Jeremiah 17:9 is the sad reality of our condition. Despite the fact surrendering to and trusting in God is where true life and true blessings are experienced in an eternally immeasurable and indescribable way, our “hearts” still inevitably deceive us into living for a king and in a kingdom that can never even give back what it takes from us!  So, here’s my challenge,

CHALLENGE:  Serving a king always requires everything from you; the difference is what you get back.  Which king and kingdom are you serving, and what are you getting back?

 16 Do you not know that if you present yourselves to anyone as obedient slaves, you are slaves of the one whom you obey, either of sin, which leads to death, or of obedience, which leads to righteousness? 17 But thanks be to God, that you who were once slaves of sin have become obedient from the heart to the standard of teaching to which you were committed, 18 and, having been set free from sin, have become slaves of righteousness. 19 I am speaking in human terms, because of your natural limitations.
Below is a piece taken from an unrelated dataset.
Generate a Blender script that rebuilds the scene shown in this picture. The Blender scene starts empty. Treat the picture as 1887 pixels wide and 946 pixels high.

For just as you once presented your members as slaves to impurity and to lawlessness leading to more lawlessness, so now present your members as slaves to righteousness leading to sanctification. 20 For when you were slaves of sin, you were free in regard to righteousness. 21 But what fruit were you getting at that time from the things of which you are now ashamed? For the end of those things is death. 22 But now that you have been set free from sin and have become slaves of God, the fruit you get leads to sanctification and its end, eternal life.

23 For the wages of sin is death, but the free gift of God is eternal life in Christ Jesus our Lord. (Romans 6:15-23)

Discussion Questions

  • How was Samuel’s failure to lead his sons used as an excuse for the people to reject God?
  • How does society today use the failures of Christians and the church as an excuse to reject God?
  • Why do you think having a king seemed preferable to having freedom?
  • Is there a connection between trusting God and valuing freedom?
  • How do people who reject God often want another authority to take the place of God in their lives?
  • Why is God a better king to serve than an earthly king?